*Exercise prompt*
Exactly the lines from the start of the data through the line containing "return tag(link(name, me, LM[kind]), label, kind='stuff')" should be output, with both ends kept and nothing added.

*Source data*
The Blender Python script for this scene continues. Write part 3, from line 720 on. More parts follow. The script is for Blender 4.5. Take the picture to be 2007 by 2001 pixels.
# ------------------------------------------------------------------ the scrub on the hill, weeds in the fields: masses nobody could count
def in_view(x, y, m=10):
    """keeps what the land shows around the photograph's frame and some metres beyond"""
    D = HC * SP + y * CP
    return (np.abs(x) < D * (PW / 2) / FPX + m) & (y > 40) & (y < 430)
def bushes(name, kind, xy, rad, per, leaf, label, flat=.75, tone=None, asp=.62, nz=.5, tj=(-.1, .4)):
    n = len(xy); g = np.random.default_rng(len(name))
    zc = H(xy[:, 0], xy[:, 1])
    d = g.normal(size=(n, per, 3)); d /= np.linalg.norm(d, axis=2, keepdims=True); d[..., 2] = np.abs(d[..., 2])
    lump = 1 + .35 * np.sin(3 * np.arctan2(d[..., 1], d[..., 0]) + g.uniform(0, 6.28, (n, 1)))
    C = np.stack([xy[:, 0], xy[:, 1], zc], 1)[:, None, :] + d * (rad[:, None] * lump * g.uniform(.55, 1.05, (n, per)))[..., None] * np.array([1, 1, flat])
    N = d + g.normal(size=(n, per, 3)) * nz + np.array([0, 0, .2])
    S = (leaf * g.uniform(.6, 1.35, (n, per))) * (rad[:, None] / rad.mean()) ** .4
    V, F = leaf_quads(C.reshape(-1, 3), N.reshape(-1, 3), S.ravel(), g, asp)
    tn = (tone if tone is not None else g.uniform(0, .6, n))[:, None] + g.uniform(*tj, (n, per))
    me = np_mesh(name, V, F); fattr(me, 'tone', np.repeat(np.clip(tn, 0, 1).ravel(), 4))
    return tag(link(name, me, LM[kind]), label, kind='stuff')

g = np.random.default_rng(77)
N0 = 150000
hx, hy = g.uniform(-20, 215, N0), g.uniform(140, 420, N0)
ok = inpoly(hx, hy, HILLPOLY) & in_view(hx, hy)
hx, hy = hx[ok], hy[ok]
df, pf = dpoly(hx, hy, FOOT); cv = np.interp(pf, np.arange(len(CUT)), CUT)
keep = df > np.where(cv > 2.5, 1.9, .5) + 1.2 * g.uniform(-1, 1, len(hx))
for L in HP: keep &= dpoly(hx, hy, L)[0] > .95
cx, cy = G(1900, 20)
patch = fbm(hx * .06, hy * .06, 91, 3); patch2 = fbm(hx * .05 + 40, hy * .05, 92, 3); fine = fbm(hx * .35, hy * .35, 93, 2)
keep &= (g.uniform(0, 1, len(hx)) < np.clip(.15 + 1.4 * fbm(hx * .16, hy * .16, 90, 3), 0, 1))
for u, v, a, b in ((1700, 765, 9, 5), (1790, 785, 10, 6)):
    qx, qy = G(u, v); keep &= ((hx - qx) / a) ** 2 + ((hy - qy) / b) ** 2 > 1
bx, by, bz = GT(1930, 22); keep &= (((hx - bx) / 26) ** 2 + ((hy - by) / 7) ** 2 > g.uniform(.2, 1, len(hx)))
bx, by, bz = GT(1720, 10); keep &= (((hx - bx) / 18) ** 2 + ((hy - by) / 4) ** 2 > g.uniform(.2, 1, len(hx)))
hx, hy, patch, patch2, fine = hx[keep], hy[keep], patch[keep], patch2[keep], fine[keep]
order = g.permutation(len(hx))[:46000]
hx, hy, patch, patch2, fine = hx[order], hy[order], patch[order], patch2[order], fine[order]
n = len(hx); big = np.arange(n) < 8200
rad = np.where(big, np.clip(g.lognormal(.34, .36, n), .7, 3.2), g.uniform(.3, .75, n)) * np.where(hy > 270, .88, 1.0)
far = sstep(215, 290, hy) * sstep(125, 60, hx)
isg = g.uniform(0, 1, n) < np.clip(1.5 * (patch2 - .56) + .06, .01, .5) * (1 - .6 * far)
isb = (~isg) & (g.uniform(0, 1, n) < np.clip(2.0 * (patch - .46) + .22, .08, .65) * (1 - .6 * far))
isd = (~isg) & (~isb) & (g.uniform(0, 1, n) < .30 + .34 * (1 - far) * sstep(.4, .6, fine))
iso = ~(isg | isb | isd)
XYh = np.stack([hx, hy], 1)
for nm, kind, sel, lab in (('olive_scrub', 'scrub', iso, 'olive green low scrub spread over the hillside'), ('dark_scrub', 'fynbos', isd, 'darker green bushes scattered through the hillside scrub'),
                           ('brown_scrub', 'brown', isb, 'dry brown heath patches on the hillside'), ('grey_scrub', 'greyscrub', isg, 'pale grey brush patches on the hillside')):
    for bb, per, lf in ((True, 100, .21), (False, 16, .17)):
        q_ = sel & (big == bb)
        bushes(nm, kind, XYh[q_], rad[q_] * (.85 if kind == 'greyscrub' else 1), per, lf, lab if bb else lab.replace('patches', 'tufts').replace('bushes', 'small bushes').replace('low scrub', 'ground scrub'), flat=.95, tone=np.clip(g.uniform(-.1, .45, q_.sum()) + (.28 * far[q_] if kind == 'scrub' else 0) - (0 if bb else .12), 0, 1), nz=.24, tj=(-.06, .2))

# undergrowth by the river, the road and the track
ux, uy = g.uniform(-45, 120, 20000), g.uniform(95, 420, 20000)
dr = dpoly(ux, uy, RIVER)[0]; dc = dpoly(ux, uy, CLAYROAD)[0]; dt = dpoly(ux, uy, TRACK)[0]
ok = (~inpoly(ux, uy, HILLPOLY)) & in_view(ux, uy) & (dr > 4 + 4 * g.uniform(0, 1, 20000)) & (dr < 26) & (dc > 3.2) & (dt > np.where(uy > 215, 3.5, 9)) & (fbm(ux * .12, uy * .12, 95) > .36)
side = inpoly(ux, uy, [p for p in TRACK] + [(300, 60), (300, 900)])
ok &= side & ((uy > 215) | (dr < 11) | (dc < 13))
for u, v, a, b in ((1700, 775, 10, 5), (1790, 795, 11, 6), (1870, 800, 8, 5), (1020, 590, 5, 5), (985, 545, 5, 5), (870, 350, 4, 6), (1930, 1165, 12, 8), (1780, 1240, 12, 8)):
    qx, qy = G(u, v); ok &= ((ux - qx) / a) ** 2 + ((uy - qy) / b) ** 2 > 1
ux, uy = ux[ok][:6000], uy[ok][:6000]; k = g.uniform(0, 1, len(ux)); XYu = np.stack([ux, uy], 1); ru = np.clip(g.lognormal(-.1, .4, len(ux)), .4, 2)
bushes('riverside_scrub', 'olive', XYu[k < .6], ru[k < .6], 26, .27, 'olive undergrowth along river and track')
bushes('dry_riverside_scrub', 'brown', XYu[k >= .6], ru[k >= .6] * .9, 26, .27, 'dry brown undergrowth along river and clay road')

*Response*
The Blender Python script for this scene continues. Write part 3, from line 720 on. More parts follow. The script is for Blender 4.5. Take the picture to be 2007 by 2001 pixels.
# ------------------------------------------------------------------ the scrub on the hill, weeds in the fields: masses nobody could count
def in_view(x, y, m=10):
    """keeps what the land shows around the photograph's frame and some metres beyond"""
    D = HC * SP + y * CP
    return (np.abs(x) < D * (PW / 2) / FPX + m) & (y > 40) & (y < 430)
def bushes(name, kind, xy, rad, per, leaf, label, flat=.75, tone=None, asp=.62, nz=.5, tj=(-.1, .4)):
    n = len(xy); g = np.random.default_rng(len(name))
    zc = H(xy[:, 0], xy[:, 1])
    d = g.normal(size=(n, per, 3)); d /= np.linalg.norm(d, axis=2, keepdims=True); d[..., 2] = np.abs(d[..., 2])
    lump = 1 + .35 * np.sin(3 * np.arctan2(d[..., 1], d[..., 0]) + g.uniform(0, 6.28, (n, 1)))
    C = np.stack([xy[:, 0], xy[:, 1], zc], 1)[:, None, :] + d * (rad[:, None] * lump * g.uniform(.55, 1.05, (n, per)))[..., None] * np.array([1, 1, flat])
    N = d + g.normal(size=(n, per, 3)) * nz + np.array([0, 0, .2])
    S = (leaf * g.uniform(.6, 1.35, (n, per))) * (rad[:, None] / rad.mean()) ** .4
    V, F = leaf_quads(C.reshape(-1, 3), N.reshape(-1, 3), S.ravel(), g, asp)
    tn = (tone if tone is not None else g.uniform(0, .6, n))[:, None] + g.uniform(*tj, (n, per))
    me = np_mesh(name, V, F); fattr(me, 'tone', np.repeat(np.clip(tn, 0, 1).ravel(), 4))
    return tag(link(name, me, LM[kind]), label, kind='stuff')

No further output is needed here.